Fernando Trebien wrote:
Alright. I see that "applying layer to long ways" is bad for several
reasons. Surely this could be turned into a validation warning.

But what's the difference between tagging the bridge with layer=1 and
tagging the river underneath with layer=-1? Some people seem to think
that both are necessary, many think it's best to use layer=1 on the
bridge, I'm saying that layer=-1 on the river (let's say a short
section, not the entire length) is "equivalent". Is it not equivalent?
Is it wrong? If it is wrong, why is it wrong?

I don't think 'wrong' is the way to approach this; afaik, they are indeed equivalent. There are four alternatives which mappers follow, none of which are 'wrong': tag the bridge segment, tag the water segment under the bridge, tag both, tag neither.

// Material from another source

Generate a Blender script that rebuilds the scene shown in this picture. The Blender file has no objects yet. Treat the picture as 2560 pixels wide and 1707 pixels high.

I've run waterway=stream or =canal (or =ditch, I think) through a few of the small rivers and streams here in the Netherlands. Roads need splitting to make bridges, so it makes sense to do all the relevant tagging on the road segment with the bridge tag when you are working on it.

I don't have any reason to split the waterway=*, so I just draw on without stopping. Since I put the name on the waterway and not on the riverbank, it leaves it to the renderer to find a good place to fit in the river/stream/canal name. In principle, that should mean a cleaner map if the renderer can work out the proper placement (difficult job, though).

So I would be against splitting the waterway at a bridge and tagging it layer=-1 on practical grounds. And you can be sure that it would cause confusion with other mappers who would imagine that you are trying to model an inverted siphon with the piece of waterway tagged layer=-1, or that you had simply made a mistake. (The 'level' confusion again.)